Any damage to the sites integral to an important Aboriginal men's song cycle could leave the resources giant and its directors liable for criminal prosecution under the state's Aboriginal Heritage Act.
A government spokesman confirmed that the Barnett government succumbed to Woodside's wishes and withdrew the letters.
Andrew Chalk, lawyer for indigenous law boss Joseph Roe, who claims cultural responsibility for the area, said Woodside's actions had been "like asking a burglar not to tell a buyer that goods for sale are stolen".
Mr Chalk said letters from Woodside to the state government underscored how the government and the company had run roughshod over heritage concerns at the site near Broome in pursuit of development.
He said that the song cycle had been well documented for more than two decades but many details of it are considered men's business and must remain secret.
The WA Department of Indigenous Affairs wrote to Woodside after evaluating heritage claims following contentious site works in the middle of last year.
The visit followed the discovery of heritage records that pre-dated the Woodside proposal and included interviews with Mr Roe.
Lawyers claim information about the area's heritage value in the Kimberley Land Council's possession since 1991 was not included in the heritage advice given to Woodside more recently.
The material pre-dates Woodside's decision to investigate the gas hub site.

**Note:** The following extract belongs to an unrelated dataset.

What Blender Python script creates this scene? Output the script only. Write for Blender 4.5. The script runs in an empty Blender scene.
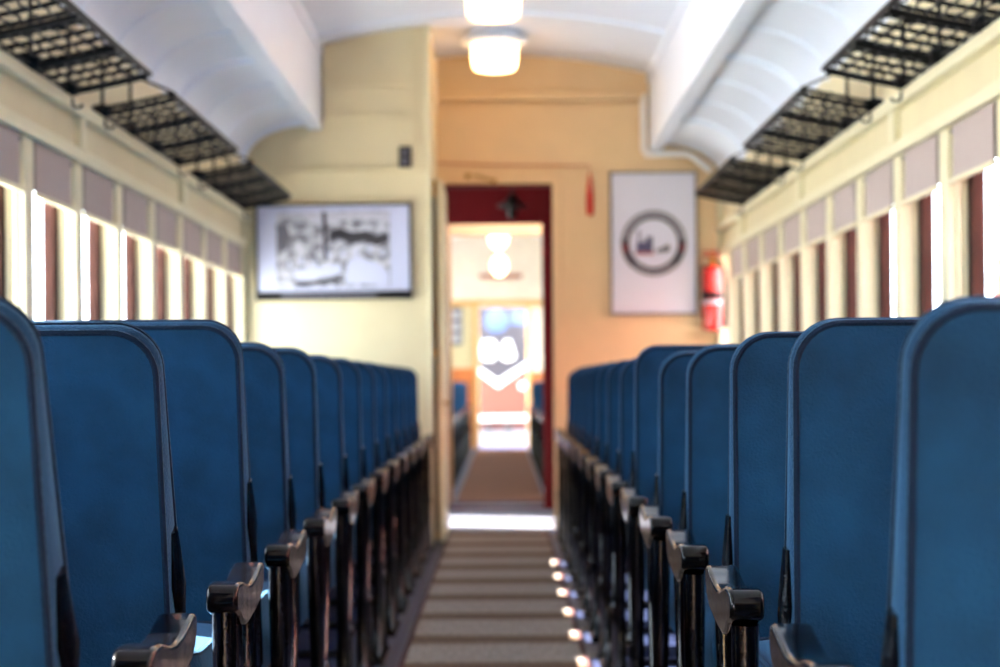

Scott Cane, an anthropologist commissioned by Indigenous Affairs, has confirmed Mr Roe's standing as a significant figure in indigenous law for the area.
"It is clear to me that his knowledge of the religious tradition is comprehensive and his commitment to that 'law' is consistent with both his knowledge of the tradition and his ancestral responsibility to it," Dr Cane wrote in his report on July 16.
Dr Cane's report follows the rejection of DIA's advice about the significance of the area the previous year.
In a letter to the state government dated September 5, 2011, Woodside thanked the department for withdrawing an earlier letter expressing the potential significance of the area. It asked that further advice from the department in relation to a "possible site" in the vicinity of the proposed gas hub also be withdrawn.
Woodside had said the area involved was too big and the timing was vexatious.
The company objected to details of the significance of the area being withheld on the basis they were for initiated males.
Woodside said it was being denied "procedural fairness".
A spokesman for WA Education, Energy and Indigenous Affairs Minister Peter Collier confirmed the advice to Woodside had been withdrawn. "The department withdrew the letter and maps as the content was, upon review, unhelpful and did not properly advise Woodside of known registered sites," he said.
A Woodside spokeswoman declined to comment specifically on communications with the state government.
But in a statement, Woodside said the company was working closely with senior traditional owners to identify and carefully manage Aboriginal cultural heritage at the site of the proposed gas hub. "We conduct our activities under the supervision of traditional owner monitors," it said.
"Comprehensive ethnographic and archeological surveys conducted by traditional owners have been completed to identify the location and nature of Aboriginal heritage sites."
Woodside would seek all additional consents and approvals needed to conduct any activities in areas known to contain Aboriginal heritage.
The project, with a $1.3bn social benefit package for Kimberley Aborigines, has split Broome's indigenous community and drawn environmental protesters from all over Australia.